Marguerite et moi au Théâtre 140

Mise en scène de et avec Fatima Soualhia-Manet et Christophe Casamance

Du 25 au 28 février 2015 à 20h30 au Théâtre 140

Il y a des écrivains, comme ça, touchés par une forme de grâce, dont l’aura et l’acuité de regard forcent la réflexion. Marguerite Duras appartenait à cette veine-là. Son style littéraire, puissant et singulier, ne manquait pas de lucidité sur la condition humaine. Sa parole, violente et incertaine parfois, brillante et terriblement drôle souvent, provoquait également moult frémissements dans la sphère médiatique. C’est que la grande prêtresse des lettres élevée au rang de mythe littéraire n’en était pas moins une femme engagée, présente sur tous les fronts, livrant sans concession ses opinions bien tranchées.
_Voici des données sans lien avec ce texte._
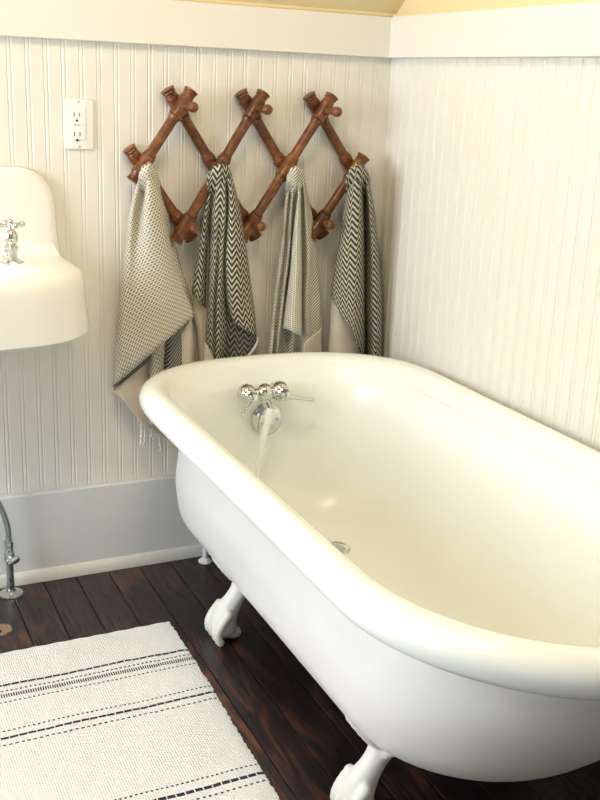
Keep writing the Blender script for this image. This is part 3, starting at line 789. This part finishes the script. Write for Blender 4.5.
# enamel: lip, roll, inner wall, floor
prof = []
rr = .033
for i in range(0, 23):
    t = math.radians(-75 + 245 * i / 22)           # from under the outer lip over to the inside
    prof.append((rr * math.cos(t), ZR + rr * math.sin(t)))
R = [off(-.014, .556), off(-.002, .545)] + [off(d, z) for d, z in prof]
inner = [(.545, .293, -.190, -1.630, .27), (.50, .272, -.197, -1.608, .26), (.44, .268, -.203, -1.576, .255), (.38, .265, -.210, -1.534, .25), (.32, .256, -.222, -1.480, .235),
         (.27, .240, -.239, -1.425, .21), (.23, .210, -.262, -1.37, .185), (.20, .168, -.295, -1.31, .145), (.184, .12, -.34, -1.23, .10), (.178, .065, -.40, -1.14, .05),
         (.176, .02, -.46, -1.05, .02)]
rows = [spline([Vector((z, w_, yf)) for z, w_, yf, yn, af in inner], 3), spline([Vector((yn, af, 0)) for z, w_, yf, yn, af in inner], 3)]
R += [ring(a.x, a.y, a.z, b.x, b.y) for a, b in zip(*rows)]
mb = MB()
mb.grid(R, closed_u=True, cap1=True)
basin = mb.build('enamel_basin', M['enamel'], tub)


def remeshed(mb_fn, voxel, smooth_it, name, mat, parent):
    mb_ = mb_fn()
    me = mb_.mesh('blob')
    tmp = bpy.data.objects.new('tmp', me)
    COL.objects.link(tmp)
    m = tmp.modifiers.new('r', 'REMESH')
    m.mode = 'VOXEL'
    m.voxel_size = voxel
    s = tmp.modifiers.new('s', 'SMOOTH')
    s.factor = .5
    s.iterations = smooth_it
    dg = bpy.context.evaluated_depsgraph_get()
    me2 = bpy.data.meshes.new_from_object(tmp.evaluated_get(dg))
    bpy.data.objects.remove(tmp)
    return link(name, me2, mat, parent)


def claw(bx, by, sx):
    """ball and claw foot; sx = -1 points the toes to the left"""
    def mk():
        mb = MB()

        def P(o, a, z):       # o outward, a along y
            return (bx + sx * o, by + a, z)
        chain = [((-.052, .0, .158), .024), ((-.044, 0, .140), .026), ((-.032, 0, .118), .023), ((-.018, 0, .096), .024),
                 ((-.004, 0, .074), .029), ((.004, 0, .052), .032), ((.002, 0, .036), .031)]
        pts = spline([Vector(c[0]) for c in chain], 4)
        rad = spline([Vector((c[1], 0, 0)) for c in chain], 4)
        for q, r in zip(pts, rad):
            mb.sphere(P(*q), r.x, 14)
        for a in (-.030, -.011, .011, .030):        # toes
            for k_ in range(7):
                t = k_ / 6
                o = .004 + .026 * math.sin(t * 1.9)
                mb.sphere(P(o, a * (1 + .12 * t), .078 - .060 * t), .0125 - .002 * t, 10)
            mb.sphere(P(.024, a * 1.15, .012), .010, 10, (1, 1, 1))
        for o_, z_, r_, a_ in ((.034, .236, .005, 0), (.032, .228, .007, .002), (.028, .220, .009, .004), (.022, .211, .011, .007), (.015, .203, .012, .010), (.006, .193, .014, .012),
                               (-.004, .184, .016, .013), (-.014, .175, .018, .012), (-.026, .165, .019, .010)):   # leaf lying against the shell
            for s_ in (-1, 1):
                mb.sphere(P(o_, s_ * a_, z_), r_, 12)
        for s_ in (-1, 1):
            mb.sphere(P(-.050, s_ * .030, .150), .014, 10)
            mb.sphere(P(-.040, s_ * .022, .140), .012, 10)
        mb.sphere(P(-.020, 0, .014), .022, 12, (1, 1, .6))
        return mb
    o = remeshed(mk, .0032, 3, 'claw_foot', M['foot'], tub)
    # rest it exactly on the boards
    zs = min(v.co.z for v in o.data.vertices)
    for v in o.data.vertices:
        if v.co.z < zs + .02:
            v.co.z += (-zs) * (1 - (v.co.z - zs) / .02)
    return o


for by in (-.475, -1.150):
    claw(-.630, by, -1)
    claw(2 * CX + .630, by, 1)

# overflow plate on the far inner wall
def disc_plate(c, ax, r, name, parent, mat):
    mb = MB()
    mb.lathe(c, ax, [(-.004, r * .98), (.0, r), (.003, r), (.0075, r * .88), (.011, r * .62), (.0125, r * .3), (.013, .0)], 40)
    return mb.build(name, mat, parent)


op = disc_plate((-.420, -.2075, .449), (0, -1, .10), .0425, 'overflow_plate', tub, M['chrome'])
for dx, dz in ((-.016, -.006), (.020, .001)):
    MB().sphere((-.420 + dx * 1.15, -.2195, .449 + dz), .0045, 12).build('screw', M['dull_chrome'], op)
# drain ring on the tub floor
hit, hp, hn, hi = basin.ray_cast(Vector((-.335, -.46, .4)) - Vector(tub.location), Vector((0, 0, -1)))
dz = hp.z if hit else .178
dr = MB()
dr.lathe((-.335, -.46, dz - .001), (0, 0, 1), [(-.004, .038), (.003, .040), (.0062, .037), (.0050, .032), (.0, .028)], 40)
drn = dr.build('drain', M['chrome'], tub)
dc = MB()
dc.lathe((-.335, -.46, dz), (0, 0, 1), [(0, .027), (.0025, .027), (.003, .0)], 30)
dc.build('drain_grate', M['dull_chrome'], drn)

# tub faucet
fz, fy = .531, -.240
fa = thing('bathtub_faucet', (-.444, -.205, .53), 'chrome two lever faucet high on the inner end of the bathtub', 'faucet')
mb = MB()
for fx in (-.488, -.399):
    mb.lathe((fx, -.172, fz - .002), (0, -1, 0), [(0, .012), (.030, .012), (.05, .012)], 24)
mb.tube([(-.488, fy, fz), (-.444, fy, fz + .001), (-.399, fy, fz)], .013, 18)
mb.sphere((-.444, fy - .002, fz + .002), .0235, 24)
mb.build('faucet_body', M['chrome'], fa)
for fx, tip, mid in ((-.489, (-.519, -.285, .494), (-.480, -.292, .520)), (-.399, (-.318, -.262, .508), (-.372, -.275, .517))):
    mb = MB()
    mb.sphere((fx, fy + .006, fz), .0255, 24)
    mb.lathe((fx, fy - .014, fz), (0, -1, -.12), [(0, .017), (.006, .018), (.010, .015), (.014, .0155), (.022, .013), (.026, .006), (.028, 0)], 20)
    cap = mb.build('valve', M['chrome'], fa)
    lv = MB()
    hub = Vector((fx, fy - .032, fz - .004))
    tipv = Vector(tip)
    d = tipv - hub
    lv.sphere(hub, .0105, 16)
    lv.tube([hub, hub + d * .25, hub + d * .6, hub + d * .93, tipv], [.009, .0066, .005, .0052, .0046], 12)
    lv.sphere(tipv, .0055, 14)
    lv.build('lever_handle', M['chrome'], cap)
mb = MB()
mb.tube(spline([(-.444, fy - .004, fz - .012), (-.441, fy - .012, fz - .025), (-.437, fy - .018, fz - .036)], 5), [.0125] * 4 + [.011] * 7, 16)
mb.build('spout', M['chrome'], fa)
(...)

C’est à travers le prisme de cette parole libre que la pièce « Marguerite et moi » nous emporte dans l’univers de Duras. Elle n’aborde pas l’œuvre écrite de l’auteure de L’Amant – prix Goncourt 1984 -frontalement mais dresse plutôt le portrait de la femme subversive en puisant dans le vivier de ses entretiens télévisuels et radiophoniques avec différents journalistes entre 1970 et 1990.

S’il lui arrivait, durant les heures consacrées aux journalistes, d’opposer de longs silences, de résister ou de détourner certains questions gênantes ou inappropriées, Duras sut également, tantôt par sa drôlerie, tantôt par sa férocité, se distinguer et se livrer sans réserve sur des petits et des grands sujets lors d’entretiens bien menés. Au détour de questions sur la cuisine, sur le communisme, sur son regard sur le monde, sur son rapport à l’écriture ou encore sur sa relation avec l’alcool, elle pouvait se révéler tour à tour, provoquante, drôle, intraitable, caustique mais aussi anxieuse et terriblement touchante. Entre les mots, les rires tonitruants et les silences de Duras, se dissimulaient aussi les stigmates et les blessures de son enfance qui hanteront à jamais son œuvre : la mort du père, le manque d’amour maternel, la déchéance de la famille.

Durant plus d’une heure, le spectateur est invité à s’approcher au plus près de Duras, comme s’il assistait en direct à ses entretiens qui eurent parfois lieu en-dehors des plateaux télés, sur une plage de Normandie, dans un café ou même dans la cuisine de sa maison.

Sur un plateau nu, quelques objets et accessoires aident à prendre le temps à rebours, de la vieillesse à l’enfance. Une courte vidéo convoque également des gens de la rue, s’invite sur les plages de Normandie et fait résonner la voix particulière de Duras.

Fatima Soualhia-Manet prête ses traits à Marguerite Duras et l’incarne brillamment sans jamais chercher à l’imiter. Au fil des mots, des gestes, elle parvient à donner chair à l’icône littéraire, à la femme de gauche mais aussi à la femme aux prises avec son quotidien. Christophe Casamance campe successivement différents journalistes confidents. Il apparait et disparait et tente de percer le mystère Duras.

Mis en scène avec finesse par les deux comédiens, le spectacle « Marguerite et moi » vous convie à une sublime soirée durassienne. A voir absolument pour y découvrir les autres visages du mythe.